-- start --

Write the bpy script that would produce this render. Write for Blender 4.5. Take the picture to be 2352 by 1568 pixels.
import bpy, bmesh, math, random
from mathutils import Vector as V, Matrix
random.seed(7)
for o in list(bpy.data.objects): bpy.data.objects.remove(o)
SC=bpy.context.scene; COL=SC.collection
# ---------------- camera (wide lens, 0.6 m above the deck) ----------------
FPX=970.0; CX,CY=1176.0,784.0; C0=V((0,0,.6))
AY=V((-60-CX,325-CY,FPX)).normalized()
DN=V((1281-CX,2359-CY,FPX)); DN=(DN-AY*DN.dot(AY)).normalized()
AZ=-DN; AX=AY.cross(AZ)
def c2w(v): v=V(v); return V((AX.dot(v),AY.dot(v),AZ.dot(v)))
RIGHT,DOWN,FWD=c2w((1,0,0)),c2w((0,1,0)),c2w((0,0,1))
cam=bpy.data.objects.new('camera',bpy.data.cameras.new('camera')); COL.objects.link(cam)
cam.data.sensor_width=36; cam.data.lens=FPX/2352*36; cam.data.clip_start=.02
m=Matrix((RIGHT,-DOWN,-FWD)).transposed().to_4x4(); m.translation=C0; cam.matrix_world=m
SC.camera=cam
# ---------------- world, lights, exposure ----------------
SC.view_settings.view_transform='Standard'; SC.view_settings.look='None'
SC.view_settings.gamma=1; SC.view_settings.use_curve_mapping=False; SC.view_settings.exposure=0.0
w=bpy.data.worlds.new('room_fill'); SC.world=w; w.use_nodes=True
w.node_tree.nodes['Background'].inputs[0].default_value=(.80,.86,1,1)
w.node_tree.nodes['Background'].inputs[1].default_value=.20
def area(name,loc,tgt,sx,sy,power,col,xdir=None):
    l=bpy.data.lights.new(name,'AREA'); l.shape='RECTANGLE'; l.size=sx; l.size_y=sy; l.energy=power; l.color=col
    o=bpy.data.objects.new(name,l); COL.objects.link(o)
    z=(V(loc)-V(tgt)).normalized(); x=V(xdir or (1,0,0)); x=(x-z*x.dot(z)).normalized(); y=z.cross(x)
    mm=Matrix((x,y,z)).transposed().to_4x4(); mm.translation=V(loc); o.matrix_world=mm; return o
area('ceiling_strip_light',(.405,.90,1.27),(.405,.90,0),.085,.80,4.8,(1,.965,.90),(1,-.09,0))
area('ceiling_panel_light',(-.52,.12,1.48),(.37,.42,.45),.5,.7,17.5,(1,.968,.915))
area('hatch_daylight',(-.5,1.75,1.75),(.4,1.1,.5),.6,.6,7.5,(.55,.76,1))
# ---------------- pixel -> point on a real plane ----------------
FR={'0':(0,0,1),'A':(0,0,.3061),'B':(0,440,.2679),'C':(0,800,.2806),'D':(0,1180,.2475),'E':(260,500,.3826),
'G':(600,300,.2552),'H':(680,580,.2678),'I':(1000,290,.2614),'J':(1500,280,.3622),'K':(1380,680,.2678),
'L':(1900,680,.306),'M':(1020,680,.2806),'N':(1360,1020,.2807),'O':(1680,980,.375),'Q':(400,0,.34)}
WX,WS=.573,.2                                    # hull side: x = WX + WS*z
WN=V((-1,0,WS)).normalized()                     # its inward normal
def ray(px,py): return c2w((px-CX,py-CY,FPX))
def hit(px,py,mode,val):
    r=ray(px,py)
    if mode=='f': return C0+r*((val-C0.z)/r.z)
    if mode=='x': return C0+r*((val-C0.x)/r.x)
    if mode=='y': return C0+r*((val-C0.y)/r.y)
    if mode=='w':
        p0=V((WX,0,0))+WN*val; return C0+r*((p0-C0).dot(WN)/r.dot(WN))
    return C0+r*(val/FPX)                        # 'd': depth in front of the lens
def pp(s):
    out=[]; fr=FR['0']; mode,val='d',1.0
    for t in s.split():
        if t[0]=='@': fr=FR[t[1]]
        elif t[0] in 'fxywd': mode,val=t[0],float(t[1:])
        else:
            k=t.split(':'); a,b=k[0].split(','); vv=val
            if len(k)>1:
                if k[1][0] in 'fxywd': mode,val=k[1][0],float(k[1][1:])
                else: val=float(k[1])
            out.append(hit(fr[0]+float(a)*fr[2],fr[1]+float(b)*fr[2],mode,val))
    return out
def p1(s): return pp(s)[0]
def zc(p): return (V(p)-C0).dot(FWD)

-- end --

[Exercise instructions]
Transcribe the material exactly as it reads.

[Final result]
Write the bpy script that would produce this render. Write for Blender 4.5. Take the picture to be 2352 by 1568 pixels.
import bpy, bmesh, math, random
from mathutils import Vector as V, Matrix
random.seed(7)
for o in list(bpy.data.objects): bpy.data.objects.remove(o)
SC=bpy.context.scene; COL=SC.collection
# ---------------- camera (wide lens, 0.6 m above the deck) ----------------
FPX=970.0; CX,CY=1176.0,784.0; C0=V((0,0,.6))
AY=V((-60-CX,325-CY,FPX)).normalized()
DN=V((1281-CX,2359-CY,FPX)); DN=(DN-AY*DN.dot(AY)).normalized()
AZ=-DN; AX=AY.cross(AZ)
def c2w(v): v=V(v); return V((AX.dot(v),AY.dot(v),AZ.dot(v)))
RIGHT,DOWN,FWD=c2w((1,0,0)),c2w((0,1,0)),c2w((0,0,1))
cam=bpy.data.objects.new('camera',bpy.data.cameras.new('camera')); COL.objects.link(cam)
cam.data.sensor_width=36; cam.data.lens=FPX/2352*36; cam.data.clip_start=.02
m=Matrix((RIGHT,-DOWN,-FWD)).transposed().to_4x4(); m.translation=C0; cam.matrix_world=m
SC.camera=cam
# ---------------- world, lights, exposure ----------------
SC.view_settings.view_transform='Standard'; SC.view_settings.look='None'
SC.view_settings.gamma=1; SC.view_settings.use_curve_mapping=False; SC.view_settings.exposure=0.0
w=bpy.data.worlds.new('room_fill'); SC.world=w; w.use_nodes=True
w.node_tree.nodes['Background'].inputs[0].default_value=(.80,.86,1,1)
w.node_tree.nodes['Background'].inputs[1].default_value=.20
def area(name,loc,tgt,sx,sy,power,col,xdir=None):
    l=bpy.data.lights.new(name,'AREA'); l.shape='RECTANGLE'; l.size=sx; l.size_y=sy; l.energy=power; l.color=col
    o=bpy.data.objects.new(name,l); COL.objects.link(o)
    z=(V(loc)-V(tgt)).normalized(); x=V(xdir or (1,0,0)); x=(x-z*x.dot(z)).normalized(); y=z.cross(x)
    mm=Matrix((x,y,z)).transposed().to_4x4(); mm.translation=V(loc); o.matrix_world=mm; return o
area('ceiling_strip_light',(.405,.90,1.27),(.405,.90,0),.085,.80,4.8,(1,.965,.90),(1,-.09,0))
area('ceiling_panel_light',(-.52,.12,1.48),(.37,.42,.45),.5,.7,17.5,(1,.968,.915))
area('hatch_daylight',(-.5,1.75,1.75),(.4,1.1,.5),.6,.6,7.5,(.55,.76,1))
# ---------------- pixel -> point on a real plane ----------------
FR={'0':(0,0,1),'A':(0,0,.3061),'B':(0,440,.2679),'C':(0,800,.2806),'D':(0,1180,.2475),'E':(260,500,.3826),
'G':(600,300,.2552),'H':(680,580,.2678),'I':(1000,290,.2614),'J':(1500,280,.3622),'K':(1380,680,.2678),
'L':(1900,680,.306),'M':(1020,680,.2806),'N':(1360,1020,.2807),'O':(1680,980,.375),'Q':(400,0,.34)}
WX,WS=.573,.2                                    # hull side: x = WX + WS*z
WN=V((-1,0,WS)).normalized()                     # its inward normal
def ray(px,py): return c2w((px-CX,py-CY,FPX))
def hit(px,py,mode,val):
    r=ray(px,py)
    if mode=='f': return C0+r*((val-C0.z)/r.z)
    if mode=='x': return C0+r*((val-C0.x)/r.x)
    if mode=='y': return C0+r*((val-C0.y)/r.y)
    if mode=='w':
        p0=V((WX,0,0))+WN*val; return C0+r*((p0-C0).dot(WN)/r.dot(WN))
    return C0+r*(val/FPX)                        # 'd': depth in front of the lens
def pp(s):
    out=[]; fr=FR['0']; mode,val='d',1.0
    for t in s.split():
        if t[0]=='@': fr=FR[t[1]]
        elif t[0] in 'fxywd': mode,val=t[0],float(t[1:])
        else:
            k=t.split(':'); a,b=k[0].split(','); vv=val
            if len(k)>1:
                if k[1][0] in 'fxywd': mode,val=k[1][0],float(k[1][1:])
                else: val=float(k[1])
            out.append(hit(fr[0]+float(a)*fr[2],fr[1]+float(b)*fr[2],mode,val))
    return out
def p1(s): return pp(s)[0]
def zc(p): return (V(p)-C0).dot(FWD)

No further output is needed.